What is Rib Stitch
Rib stitch (ribbing) is a knitting pattern created by alternating knit and purl stitches in columns. Unlike seed stitch, where the pattern shifts every row, in ribbing you knit knits and purl purls — the pattern remains in vertical columns.
The result is pronounced vertical ribs with extreme elasticity widthwise. Ribbing contracts into a narrow strip and opens when stretched — that's why it's used for sweater edges, cuffs, cowls and hats.
Types of Ribbing
1×1 Ribbing (K1, P1)
Alternate 1 knit, 1 purl stitch. The finest ribbing with highest elasticity. Used for sock cuffs, narrow cowls and edges where you want maximum stretch.
2×2 Ribbing (K2, P2)
Alternate 2 knit, 2 purl stitches. More pronounced ribs, still very elastic. Most common ribbing for sweater edges, hats and mittens.

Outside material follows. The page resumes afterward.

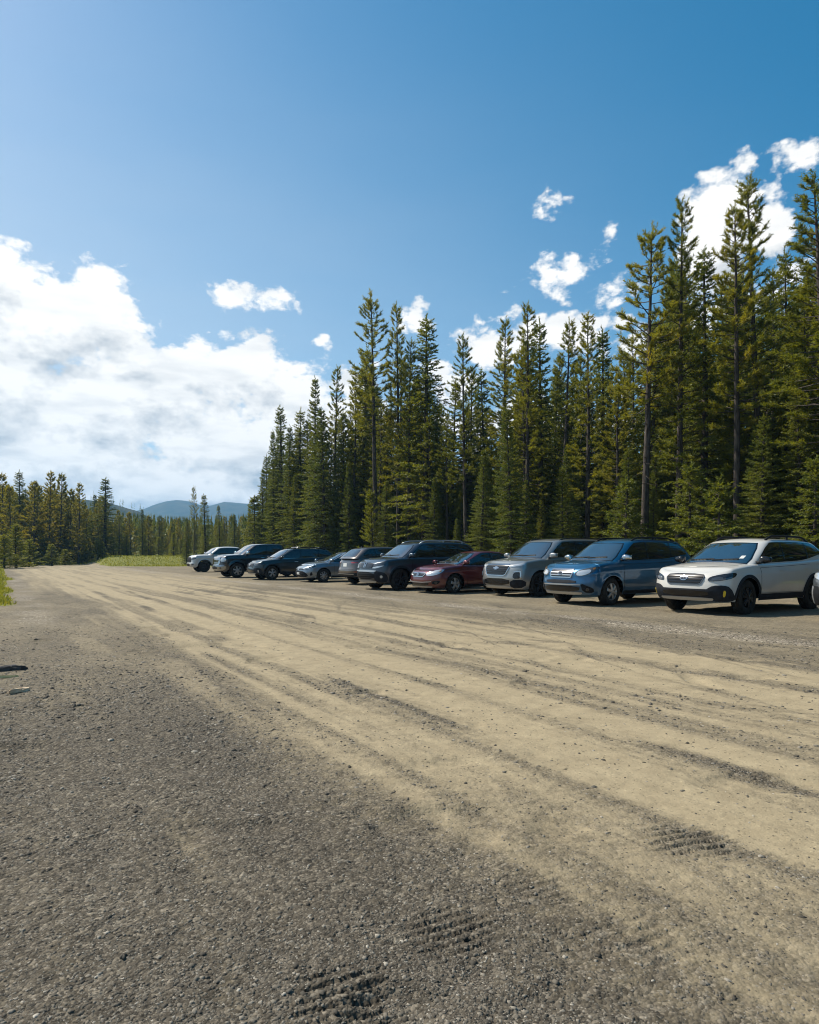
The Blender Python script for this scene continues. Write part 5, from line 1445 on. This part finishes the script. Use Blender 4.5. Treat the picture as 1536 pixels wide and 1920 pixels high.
FRONT = [  # px, tip y, setback, kind, variant, width, label
    (1548, 318, 9.5, 'pine', 1, 1.25, 'broad golden pine cut off by the right edge of the photo'),
    (1437, 333, 11.5, 'pine', 5, 1.0, 'tallest pine behind the white wagon, rising past the round cloud'),
    (1383, 398, 10.2, 'pine', 0, 1.0, 'pine with yellowish mid crown just left of the tallest pine'),
    (1478, 470, 14, 'slim', 0, 1.0, 'thin spruce squeezed between the tallest pine and the golden edge pine'),
    (1318, 468, 11, 'slim', 2, 1.15, 'shorter dark tree beneath the round cloud, between two taller pines'),
    (1271, 390, 10.2, 'pine', 3, .95, 'slender pine with pointed tip behind the blue suv'),
    (1206, 423, 8.6, 'pine', 2, 1.1, 'pine whose long bare trunk shows right down to the blue suv'),
    (1160, 690, 11, 'pine', 4, 1.0, 'bright yellow green pine left of the bare trunk behind the blue suv'),
    (1135, 620, 15, 'slim', 1, 1.0, 'small pointed spruce top in front of the white cloud'),
    (1100, 590, 11, 'pine', 5, 1.0, 'narrow dense pine behind the silver suv'),
    (1046, 610, 12, 'pine', 0, 1.0, 'loose crowned pine behind the nose of the silver suv'),
    (1014, 608, 13.5, 'slim', 0, 1.0, 'thin dark spruce behind the maroon sedan, right of the twin tops'),
    (987, 570, 11, 'pine', 3, .95, 'highest pine of the middle clump behind the maroon sedan'),
    (950, 602, 12, 'pine', 1, .95, 'pine with leaning tip left of the middle clump'),
    (962, 765, 7.8, 'spruce', 0, 1.0, 'full sunlit spruce reaching the ground behind the maroon sedan'),
    (915, 690, 14, 'slim', 1, 1.0, 'thin spruce in the shade left of the full sunlit spruce'),
    (876, 630, 11, 'pine', 4, .95, 'rounded sunlit pine standing right of the sky gap'),
    (846, 720, 14, 'slim', 2, 1.0, 'short spruce filling the sky gap above the dark grey suv'),
    (797, 596, 11, 'slim', 0, 1.35, 'dense dark pointed spruce behind the dark grey suv'),
    (768, 640, 10.5, 'pine', 1, .9, 'golden pine between two darker tops behind the dark grey suv'),
    (747, 575, 11, 'pine', 3, .9, 'dark topped pine beside the one with upswept arms'),
    (704, 558, 9.5, 'pine', 2, .95, 'tall pine with upswept arms behind the reversed hatchback'),
    (677, 658, 11.5, 'slim', 1, 1.0, 'spruce with a narrow bare tip beside the upswept pine'),
    (659, 700, 10.5, 'pine', 5, .9, 'small pine low beside the narrow tipped spruce'),
    (624, 690, 10.5, 'pine', 3, .9, 'open crowned pine above the blue grey sedan'),
    (592, 712, 9, 'spruce', 1, .85, 'big green spruce clothed to the ground above the navy wagon'),
    (563, 768, 9.6, 'slim', 0, 1.2, 'golden spruce left of the big green spruce'),
    (532, 764, 9.5, 'slim', 2, 1.1, 'spruce with drooping dark boughs above the black pickup'),
    (513, 812, 9.0, 'spruce', 4, .8, 'golden flanked spruce near the left end of the tree line'),
    (489, 880, 8.2, 'spruce', 3, .8, 'shortest spruce, last at the left end of the tree line'),
    (700, 925, 7.6, 'young', 2, 1.0, 'small bright sapling in front of the dark trunks behind the hatchback'),
    (1290, 880, 8.0, 'fir', 0, 1.15, 'bushy young fir behind the roof of the blue suv'),
    (1345, 905, 7.4, 'fir', 1, 1.15, 'low spreading young fir behind the white wagon bonnet'),
    (1525, 868, 7.4, 'fir', 2, 1.15, 'young fir at the right edge above the white wagon rear'),
    (1170, 905, 7.6, 'fir', 0, 1.15, 'young yellow fir at the foot of the bare trunk'),
    (476, 935, 8.0, 'fir', 2, 1.1, 'low bushy fir ending the tree line on the left'),
    (498, 856, 10.5, 'spruce', 0, 1.1, 'full spruce between the two leftmost spruces of the tree line'),
    (521, 806, 11.0, 'spruce', 1, 1.1, 'full spruce tucked behind the golden flanked spruce'),
    (546, 800, 9.0, 'spruce', 3, 1.0, 'broad golden spruce left of the big green spruce, lower than its neighbours'),
    (577, 792, 10.5, 'spruce', 4, 1.1, 'bushy spruce behind the left shoulder of the big green spruce'),
    (610, 770, 9.0, 'spruce', 2, 1.0, 'full dark spruce right of the big green spruce'),
    (640, 775, 10.0, 'spruce', 1, 1.0, 'full spruce below the small low pine'),
    (728, 770, 12.0, 'spruce', 0, 1.0, 'dark full spruce filling the gap right of the upswept pine'),
    (815, 790, 12.0, 'spruce', 3, 1.0, 'shaded full spruce beneath the dense dark pointed spruce'),
    (1422, 800, 10.2, 'spruce', 2, .9, 'dark low spruce behind the white wagon roof'),
    (1235, 830, 11.2, 'spruce', 4, .9, 'dark low spruce in the gap behind the blue suv'),
    (1065, 840, 10.5, 'spruce', 2, .8, 'shaded spruce behind the windscreen of the silver suv'),
    (655, 865, 9.6, 'spruce', 0, .75, 'shaded spruce close to the reversed hatchback'),
    (550, 890, 8.4, 'spruce', 3, .9, 'lit low spruce behind the navy wagon'),
]
def build_forest():
    env = sorted([(f[0], f[1]) for f in FRONT if f[1] < 790 or f[0] < 540])
    ex = [e[0] for e in env]; ey = [e[1] for e in env]
    for (px, py, b, kind, var, wide, label) in FRONT:
        x, y = on_line(px, b); h = tip_h(px, py, x, y)
        plant(kind, x, y, h, None, var, wide, label, 'conifers along the edge of the lot')
    # trees packed deeper in: half hidden, nothing singles them out
    pts = [(t[2], t[3]) for t in TREES]; n = 0; tries = 0
    while n < 205 and tries < 9000:
        tries += 1
        px = rng.uniform(500, 1720); b = 12+abs(rng.normal(0, 11.0)) if n > 60 else rng.uniform(10.5, 15)
        x, y = on_line(px, b)
        if y > 130 or min((x-a)**2+(y-c)**2 for a, c in pts) < 1.35**2: continue
        lim = np.interp(px, ex, ey)
        py = lim+rng.uniform(45, 170)+(40 if px > 1180 else 0)
        kind = rng.choice(['pine', 'slim', 'spruce'], p=[.42, .26, .32])
        if kind == 'spruce': py += 60
        h = min(tip_h(px, py, x, y), 21)
        plant(str(kind), x, y, h, label={'pine': 'pine standing deep in the forest behind the parked vehicles', 'slim': 'thin spruce half hidden deep in the forest behind the parked vehicles', 'spruce': 'bushy spruce half hidden deep in the forest behind the parked vehicles'}[str(kind)],
              group={'pine': 'pines deep in the forest', 'slim': 'thin spruces deep in the forest', 'spruce': 'bushy spruces deep in the forest'}[str(kind)])
        pts.append((x, y)); n += 1
    # understorey along the edge
    n = 0
    while n < 60:
        px = rng.uniform(500, 1600); b = rng.uniform(9.2, 17); x, y = on_line(px, b)
        if min((x-a)**2+(y-c)**2 for a, c in pts) < .7: continue
        plant('spruce', x, y, rng.uniform(2.5, 7.5), label='low dark spruce growing between the trunks behind the vehicles', group='understorey spruces', wide=1.15)
        pts.append((x, y)); n += 1
build_forest()

LEFT = [  # px, tip y, depth, kind, variant, width, label
    (4, 890, 86, 'bushy', 1, 1.0, 'tree cut off by the left edge of the photo'),
    (22, 915, 81, 'bushy', 4, 1.0, 'lower golden pine close to the left edge'),
    (41, 884, 91, 'slim', 0, 1.0, 'dark pointed spruce, second tallest at the far left'),
    (64, 905, 88, 'bushy', 0, 1.0, 'golden topped pine between the spire and the twin tops'),
    (92, 886, 91, 'bushy', 3, .95, 'left one of the twin tall pines on the far side of the lot'),
    (110, 890, 94, 'bushy', 5, .95, 'right one of the twin tall pines on the far side of the lot'),
    (131, 920, 96, 'bushy', 2, 1.0, 'pine just right of the twin tall pines'),
    (147, 908, 91, 'bushy', 3, .9, 'dark narrow pine between the twin pines and the lone spruce'),
    (176, 928, 99, 'spruce', 4, .8, 'dark spruce touching the tall lone spruce'),
    (196, 897, 96, 'slim', 1, 1.25, 'tall spruce with layered boughs at the edge of the left woods'),
    (222, 958, 125, 'bushy', 1, 1.0, 'golden tree right of the layered spruce'),
    (246, 962, 112, 'bushy', 0, 1.0, 'mid green tree left of the dark cone'),
    (268, 955, 99, 'spruce', 1, .7, 'single dark cone shaped spruce beyond the grass'),
    (300, 966, 108, 'slim', 0, 1.0, 'brownish spruce right of the dark cone'),
    (364, 912, 84, 'pine', 2, .62, 'thin sparse pine standing alone beyond the white pickup'),
    (387, 928, 86, 'slim', 1, .95, 'scrawny spruce next to the thin sparse pine'),
    (412, 948, 91, 'slim', 2, .8, 'short scrawny spruce above the white pickup'),
    (350, 972, 82, 'spruce', 0, .7, 'golden spruce at the foot of the thin sparse pine'),
    (440, 965, 97, 'spruce', 2, .8, 'golden spruce behind the cab of the white pickup'),
    (470, 955, 99, 'spruce', 4, .8, 'golden spruce left of the main tree line'),
    (30, 985, 65, 'young', 2, 1.5, 'large yellow green young conifer near the left edge'),
    (8, 1005, 62, 'young', 0, 1.5, 'yellow green young conifer against the left edge'),
    (55, 1015, 70, 'young', 1, 1.5, 'young conifer beside the large one near the left edge'),
    (98, 1022, 78, 'young', 0, 1.6, 'bright young conifer below the twin tall pines'),
    (122, 1032, 83, 'young', 1, 1.8, 'low bright bush of young conifer by the far track'),
    (160, 1025, 94, 'young', 1, 1.2, 'small young conifer left of the taller pair'),
    (191, 1004, 99, 'young', 2, 1.0, 'pointed young conifer below the layered spruce'),
    (213, 1012, 104, 'young', 0, 1.2, 'young conifer right of the pointed one'),
    (238, 1005, 95, 'young', 2, 1.2, 'young conifer at the left end of the grass mound'),
    (298, 1008, 99, 'young', 0, 1.3, 'young conifer below the brownish spruce on the grass mound'),
    (325, 1000, 97, 'young', 2, 1.2, 'young conifer at the right end of the grass mound'),
]
def build_left():
    for (px, py, Z, kind, var, wide, label) in LEFT:
        x = (px-CX)/FPX*Z; g = float(ground_z(x, Z)[0]); h = tip_h(px, py, x, Z)-g
        plant(kind, x, Z, h, None, var, wide*(1.5 if kind in ('slim', 'spruce') else 1.1), label, 'trees on the far side of the lot')
    pts = [(t[2], t[3]) for t in TREES]; n = 0
    while n < 96:
        px = rng.uniform(-90, 215); Z = rng.uniform(86, 136); x = (px-CX)/FPX*Z
        p_, q_ = pq(x, Z)
        if q_ > -1 and p_ < 104: continue
        if min((x-a)**2+(y-Z)**2 for a, y in pts) < 2.2: continue
        lim = np.interp(px, [-90, 0, 40, 100, 150, 195, 215], [885, 900, 905, 905, 925, 925, 965])
        py = lim+rng.uniform(6, 60); k = str(rng.choice(['bushy', 'slim', 'spruce'], p=[.62, .2, .18]))
        h = tip_h(px, py, x, Z)-float(ground_z(x, Z)[0])
        plant(k, x, Z, h, label={'bushy': 'golden pine among the woods on the far left side of the lot', 'slim': 'thin spruce among the woods on the far left side of the lot', 'spruce': 'full spruce among the woods on the far left side of the lot'}[k],
              wide=1.5 if k != 'bushy' else 1.15, group={'bushy': 'pines of the left woods', 'slim': 'thin spruces of the left woods', 'spruce': 'full spruces of the left woods'}[k]); pts.append((x, Z)); n += 1
    n = 0
    while n < 80:
        px = rng.uniform(205, 520); Z = rng.uniform(108, 160); x = (px-CX)/FPX*Z
        if min((x-a)**2+(y-Z)**2 for a, y in pts) < 2.5: continue
        py = np.interp(px, [205, 340, 480, 520], [962, 972, 965, 950])+rng.uniform(0, 28); k = str(rng.choice(['bushy', 'slim', 'spruce'], p=[.62, .2, .18]))
        h = max(tip_h(px, py, x, Z)-float(ground_z(x, Z)[0]), 4)
        plant(k, x, Z, h, label={'bushy': 'golden pine in the low woods beyond the end of the lot', 'slim': 'thin spruce in the low woods beyond the end of the lot', 'spruce': 'full spruce in the low woods beyond the end of the lot'}[k],
              wide=1.5 if k != 'bushy' else 1.15, group={'bushy': 'pines beyond the end of the lot', 'slim': 'thin spruces beyond the end of the lot', 'spruce': 'full spruces beyond the end of the lot'}[k]); pts.append((x, Z)); n += 1
    # shrubs along the far verge
    n = 0
    while n < 60:
        px = rng.uniform(-30, 345); Z = rng.uniform(78, 118); x = (px-CX)/FPX*Z
        p_, q_ = pq(x, Z); G_ = fields(np.array([x]), np.array([Z]))[4][0]
        if G_ < .6 or q_ < -6 and Z < 80: continue
        if 200 < px < 345 and Z < 112: continue
        plant('young', x, Z, rng.uniform(1.0, 3.2), label='knee to head high young conifer on the far verge', group='young conifers on the far verge', wide=1.7); n += 1
build_left()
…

Visually more prominent than 1×1.
3×1, 2×1 Ribbing and Other Variations
Asymmetrical ribbing — knit columns are wider than purl (or vice versa). Less elastic but visually more interesting. Used as an allover pattern, not just as edging.
Ribbing as Edge vs. Allover Pattern
Edge — 3–8 cm of ribbing at the beginning of a sweater, hat or sock. Elastic, holds shape, hugs the body. After the edge you transition to another pattern (stockinette, cables etc.).
Allover pattern — entire project in ribbing. Typical for cowls, stretchy scarves and fitted sweaters. Uses more yarn than stockinette (ribbing contracts widthwise, you need more stitches for the same circumference).
Why Ribbing Doesn't Curl
Same as seed stitch — knit and purl stitches balance each other out and tension is even. Ribbing is an ideal edge pattern for stockinette projects, which do curl.
Tips
Stitch count — for 1×1 ribbing you need an even number of stitches, for 2×2 a number divisible by four. If knitting in the round, add the requirement of divisibility by the total stitch count.
Stretchy edge — if starting with ribbing, cast on with a stretchy method (long-tail or tubular cast on). If ending with ribbing, use a stretchy bind off. Regular tight cast on/bind off destroys the elasticity of ribbing.